Esto me lleva a reflexionar en una frase que repetidamente me ha venido a la cabeza desde que el día 25 de mayo Florentino anunciara en rueda de prensa que Carlo Ancelotti ya no era entrenador del Real Madrid. Fue la que pronunció en 2009 con su segundo advenimiento: “He aprendido de mis errores”. Como cuando en las batallas decimonónicas los ejércitos tomaban posiciones en torno al campo de batalla y se fijaban las primeras acciones, todo quedaba al albur del momento crítico, lo que se llama la hora de la verdad. En la tauromaquia es cuando el torero se apresta a entrar a matar. Florentino encara ese momento, el instante que se prevé decisivo para su futuro como presidente de una entidad a la que ha reflotado institucional, económica y deportivamente, en dos ocasiones. En 2004 renunció a su gran ensoñación por la presión popular; en 2015 se retira desde Moscú, como Napoleón, acusando veladamente a Ancelotti de haber abarcado mucho con una plantilla que tiene un Potosí de talento. La cosa es lo que dure la apuesta. La lección del verano de 2004 no fue otra que esa: no debió despedir a Queiroz o debió, en todo caso, continuar el juego iniciado un año antes con un hombre adecuado para la empresa tanto deportiva como estratégica que había decidido emprender. Los éxitos deportivos son el fruto largamente incubado del esfuerzo dirigido en una misma dirección. Tienen razón en una cosa quienes desdramatizan la marcha de Ancelotti: no importan tanto los nombres, al fin y al cabo, leyendas personales pasajeras en una entidad que aspira a la eternidad. Lo que desequilibra años e incluso lustros de planificación y resultados son, más bien, los hombres, en función de su adecuación al puesto requerido. En 2004, un hombre de club que respondía en lo operacional, y en lo estético, al plan general de dominación mundial, fue sustituido por Camacho: un oficial de segunda anclado en esquemas profesionales de otro tiempo.
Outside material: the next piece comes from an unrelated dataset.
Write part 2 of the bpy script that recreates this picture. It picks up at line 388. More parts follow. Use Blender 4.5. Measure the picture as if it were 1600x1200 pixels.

Rafa Benítez, qué les voy a contar, no es José Antonio Camacho. Pero la apuesta de Florentino es la misma, agravada por el paso del tiempo y los fracasos, lastres que enfangan una gestión institucional y corporativa brillante que devolvió al Madrid por dos veces a la vida. Y a la cima. Hace once veranos, Florentino llegó a Moscú y se la encontró ardiendo: optó por retirarse, y por el camino lo perdió todo. Ha regresado y entre sus manos tiene un club puntero y una plantilla cuya materia prima es mármol de Carrara; pero mantener la apuesta más allá de un año terrible, o insatisfactorio, va pareciéndose cada vez más a un todo o nada, porque después de Benítez no hay nada para Florentino. Esta vez es un all in.